Would YOU Kill For Love?

Last month TVOne premiered a film about a real woman, a woman who supposedly killed in the name of love. However, when I watched the movie, that’s not what I saw. I saw, young woman who grew up in an unstable home taken advantage of who killed as a means of fear and survival. The movie I’m referencing is When Love Kills: The Falicia Blakely Story starring Lil Mama and Lance Gross. The film left me with questions so I did some research on the real Falicia Blakely post viewing and it’s a sad story. Falicia Blakely, who looks nothing like Lil Mama by the way, was only 18 at the time of these murders and Dino, played by Lance Gross is 13 years her senior. I was unable to gage the characters ages, let alone such a large age gap from viewing the movie.

What I was able to gather however, was that Falicia grew up in a home without a father or reliable father figure. Her mother was more concerned with having her moist loins tended to than the whereabouts of her teenaged daughter. Falicia started stripping because the money was good. Sh kept stripping because the money was good. Where she  started slipping was when she started looking for love in the club.

She didn’t have a father’s love or guidance in the home and her mother seemed to have revolving door of unsuitable suitors, so really, she didn’t know what to look for. She fell for a man who was down for the ride until the responsibilities got real. Then she met Dino.

He’s a smooth talker and a big tipper and he shows her affection. He convinces her she’s “Too good to be stripping” and she falls for a fantasy where he’ll take care of her, only to learn he’s only sold her half the dream. Once she buys in and quits the club, she reminds him that he told her that she’s “Too good to be stripping” and he conveniently adds, “at THAT club.”

Falicia is thrown off, but complies any way. She leaves the new club satisfied with how much money she’s made, Dino isn’t. He headbutt’s her and tells her if she worked longer she could have earned more.
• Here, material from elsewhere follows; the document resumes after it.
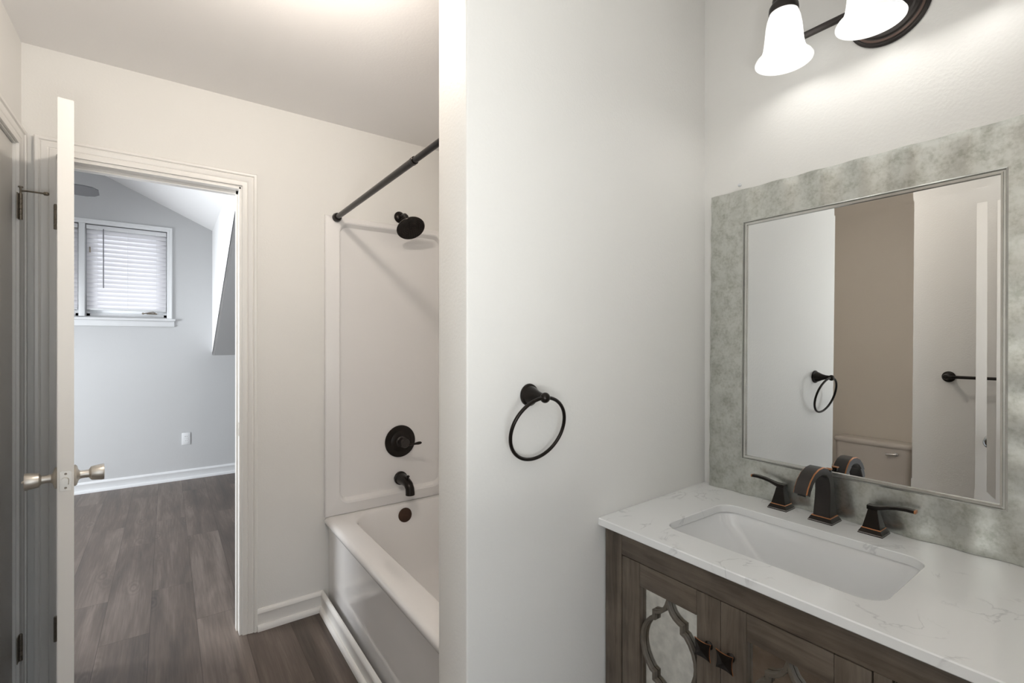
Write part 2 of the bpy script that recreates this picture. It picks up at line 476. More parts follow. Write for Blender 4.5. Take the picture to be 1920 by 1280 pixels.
# ------------------------------------------------------------------ bathroom walls
bm = bmesh.new()
box(bm, XL - 0.12, DX0, YB, YB2, FZ, CZ); box(bm, DX1, XM + 0.12, YB, YB2, FZ, CZ); box(bm, DX0, DX1, YB, YB2, DZ, CZ)
struct('wall_back', bm, [M_WALL])
struct('wall_right', B(XM, XM + 0.12, YF - 0.12, YB, FZ, CZ), M_WALL)
bm = bmesh.new(); prism(bm, [(STX, YR(STX), FZ), (XM, YR(XM), FZ), (XM, YT, FZ), (STX, YT, FZ)], (0, 0, CZ - FZ))
es = [e for e in bm.edges if abs(e.verts[0].co.z - e.verts[1].co.z) > 1 and abs(e.verts[0].co.x - STX) < 0.001]
bmesh.ops.bevel(bm, geom=es, offset=0.004, segments=3, affect='EDGES', profile=0.5)
struct('wall_partition', bm, M_WALL)
# left wall with the closet door opening, then the toilet recess, then the wall with the towel bar
CY0, CY1, CZT = 1.795, 2.405, 0.706
bm = bmesh.new()
box(bm, XL - 0.12, XL, CY1, YB, FZ, CZ); box(bm, XL - 0.12, XL, CY0, CY1, CZT, CZ); box(bm, XL - 0.12, XL, 1.63, CY0, FZ, CZ)
struct('wall_left', bm, M_WALL)
AX = -1.55; AY0, AY1 = 0.8125, 1.63
bm = bmesh.new()
box(bm, AX - 0.1, AX, AY0 - 0.1, AY1 + 0.1, FZ, CZ); box(bm, AX, XL - 0.12, AY1, AY1 + 0.1, FZ, CZ); box(bm, AX, XL - 0.12, AY0 - 0.1, AY0, FZ, CZ)
struct('wall_recess', bm, M_RECESS)
struct('wall_side', B(XL - 0.12, XL, YF - 0.12, AY0, FZ, CZ), M_WALL)
bm = bmesh.new()
box(bm, XL, -0.29, YF - 0.12, YF, FZ, CZ); box(bm, 0.34, XM, YF - 0.12, YF, FZ, CZ); box(bm, -0.29, 0.34, YF - 0.12, YF, 0.706, CZ)
struct('wall_front', bm, M_WALL)
# closet behind the closed door
struct('wall_closet', B(XL - 0.75, XL - 0.70, 1.73, YB, FZ, CZ), M_WALL)

# ------------------------------------------------------------------ bedroom shell
def zmain(y): return -0.128 + 0.498 * (BW - y)
RX, RZ, DR, DL = -0.61, 1.576, 0.368, -1.588
WX0, WX1, WZ0, WZ1 = -1.215, 0.0, 0.235, 1.055
bm = bmesh.new()
th = 0.14
prism(bm, [(-3.0, BW, FZ), (3.0, BW, FZ), (3.0, BW, -0.128), (DR, BW, -0.128), (DR, BW, WZ0), (DL, BW, WZ0), (DL, BW, -0.128), (-3.0, BW, -0.128)], (0, th, 0))
prism(bm, [(DL, BW, WZ0), (WX0, BW, WZ0), (WX0, BW, WZ1), (DL, BW, WZ1)], (0, th, 0))
prism(bm, [(WX1, BW, WZ0), (DR, BW, WZ0), (DR, BW, WZ1), (WX1, BW, WZ1)], (0, th, 0))
prism(bm, [(DL, BW, WZ1), (DR, BW, WZ1), (DR, BW, 1.116), (RX, BW, RZ), (DL, BW, 1.116)], (0, th, 0))
prism(bm, [(-0.631, BW, WZ0), (-0.585, BW, WZ0), (-0.585, BW, WZ1), (-0.631, BW, WZ1)], (0, th, 0))
struct('wall_bedroom_far', bm, M_BED)
# dormer cheeks, triangles between the roof slope and the dormer ceiling
for nm, x, dx in (('wall_bedroom_right_cheek', DR, 0.02), ('wall_bedroom_left_cheek', DL, -0.02)):
    bm = bmesh.new(); prism(bm, [(x, BW, -0.128), (x, BW, 1.116), (x, BW - (1.116 + 0.128) / 0.498, 1.116)], (dx, 0, 0))
    struct(nm, bm, M_CEILB)
yv = BW - (1.116 + 0.128) / 0.498
zt = zmain(YB2); xt = DR - (zt - 1.116) / 0.47
bm = bmesh.new()
for s in (1, -1):
    mx = lambda x: RX + s * (x - RX)
    prism(bm, [(mx(DR), BW, 1.116), (mx(DR), yv, 1.116), (mx(xt), YB2, zt), (RX, YB2, RZ), (RX, BW, RZ)], (0, 0, 0.03))
    prism(bm, [(mx(DR), BW, -0.128), (3.0 if s > 0 else -4.0, BW, -0.128), (3.0 if s > 0 else -4.0, YB2, zt), (mx(xt), YB2, zt), (mx(DR), yv, 1.116)], (0, 0, 0.03))
struct('ceiling_bedroom', bm, [M_CEILB])
# the roof slopes are painted like the walls
o = bpy.data.objects['ceiling_bedroom']; o.data.materials.append(M_BED)
for p in o.data.polygons:
    if abs(p.normal.y) > 0.2 and abs(p.normal.z) > 0.2: p.material_index = 1
bm = bmesh.new(); box(bm, XM, 3.0, YB2 - 0.1, YB2, FZ, zt); box(bm, -3.0, XM, YB2 - 0.002, YB2, CZ + 0.06, RZ)
box(bm, -3.0, XL - 0.12, YB2 - 0.1, YB2, FZ, CZ + 0.06)
struct('wall_bedroom_near', bm, M_BED)
struct('wall_bedroom_right', B(3.0, 3.1, YB2 - 0.1, BW + th, FZ, zt), M_BED)
bm = bmesh.new()
box(bm, -3.1, -3.0, YB2 - 0.1, 3.2, FZ, zt); box(bm, -3.1, -3.0, 4.6, BW + th, FZ, zt)
box(bm, -3.1, -3.0, 3.2, 4.6, FZ, -0.75); box(bm, -3.1, -3.0, 3.2, 4.6, 0.65, zt)  # unseen opening, added to let the side fill lamp in
struct('wall_bedroom_left', bm, M_BED)

# ------------------------------------------------------------------ baseboards
bm = bmesh.new(); sweep_xy(bm, [(DX1 + 0.066, YB), (0.632, YB), (0.632, YT + 0.02)], BPROFZ, side=-1)
struct('baseboard_back', bm, M_TRIM)
bm = bmesh.new(); sweep_xy(bm, [(-3.0, BW), (3.0, BW)], BPROFZ, side=-1); struct('baseboard_bedroom', bm, M_PLASTIC)
bm = bmesh.new(); sweep_xy(bm, [(STX, YT), (STX, YR(STX))], BPROFZ, side=-1); struct('baseboard_partition', bm, M_TRIM)
bm = bmesh.new(); sweep_xy(bm, [(XL, AY0 - 0.001), (XL, YF)], BPROFZ, side=1); struct('baseboard_side', bm, M_TRIM)

# ------------------------------------------------------------------ door casings and jambs
bm = bmesh.new(); casing(bm, DX0 + 0.005, DX1 + 0.006, DZ + 0.006, FZ, lambda u, t, z: (u, YB - t, z), [(o * (0.995 if i else 1), t) for i, (o, t) in enumerate(CPROF)])
struct('trim_1', bm, M_TRIM)
bm = bmesh.new(); casing(bm, CY0 - 0.006, CY1 + 0.006, CZT + 0.006, FZ, lambda u, t, z: (XL + t, u, z), CPROF)
struct('trim_2', bm, M_TRIM)
bm = bmesh.new()   # jamb boards and stops of the bedroom doorway
jy0, jy1 = YB - 0.001, YB2 + 0.004
box(bm, DX0, DX0 + 0.008, jy0, jy1, FZ, DZ); box(bm, DX1 - 0.006, DX1, jy0, jy1, FZ, DZ); box(bm, DX0, DX1, jy0, jy1, DZ - 0.008, DZ)
box(bm, DX0 + 0.008, DX0 + 0.018, YB + 0.045, YB + 0.08, FZ, DZ - 0.008); box(bm, DX1 - 0.014, DX1 - 0.006, YB + 0.045, YB + 0.08, FZ, DZ - 0.008)
box(bm, DX0 + 0.008, DX1 - 0.006, YB + 0.045, YB + 0.08, DZ - 0.022, DZ - 0.008)
j = struct('trim_3', bm, M_TRIM)
obj('strike_plate', B(DX1 - 0.0075, DX1 - 0.006, YB + 0.004, YB + 0.032, -0.425, -0.365, bev=0.0004), M_NICKEL, j)
bm = bmesh.new(); casing(bm, DX0 + 0.005, DX1 + 0.006, DZ + 0.006, FZ, lambda u, t, z: (u, YB2 + t, z), CPROF)
struct('trim_4', bm, M_PLASTIC)
bm = bmesh.new(); casing(bm, -0.284, 0.334, 0.712, FZ, lambda u, t, z: (u, YF + t, z), [(o, t) for o, t in CPROF])
struct('trim_5', bm, M_TRIM)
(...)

She’s left fearful and confused, he apologizes, but this is only the beginning.

The movie aims to tell the story of a young woman who kills for love, however I saw it as an example of the type of intimate partner violence young women are vulnerable to when they don’t have a representation of a healthy relationship in the home.

I read an article about how intimate partner violence that says something called “trauma-bonding” is what makes people stay in abusive relationships. Despite being tricked into leaving one club only to end up stripping in another, she stayed because she was waiting for the charming Dino she first met to reappear. When he headbutt her, he may have apologized, but he also showed her exactly the type of physical pain he was capable of inflicting on her at any unsuspecting moment. He even went so far as to keep her daughter away from her. If that weren’t  enough, he convinced her that he wanted to provide her and her daughter with a whole new life, but they needed a certain amount of money to make it happen. So she was stripping with a dollar amount in mind.

In a short time with Dino, Falicia experienced physical, emotional and financial abuse. She earned all the money he said they needed to leave and start a new life only to see Dino use it for other purposes. He convinced her that robbery was a faster way to make the money back than stripping. He gave her a gun and a deadline. Falicia didn’t kill those men for love. She killed them as a means of survival. She wanted a life where she Dino, and her daughter could live together happily, a life where she didn’t have to dance for dollars to make it happen. And they were only obstacles in her way.

If Falicia had parents she could turn to, would those men still be alive?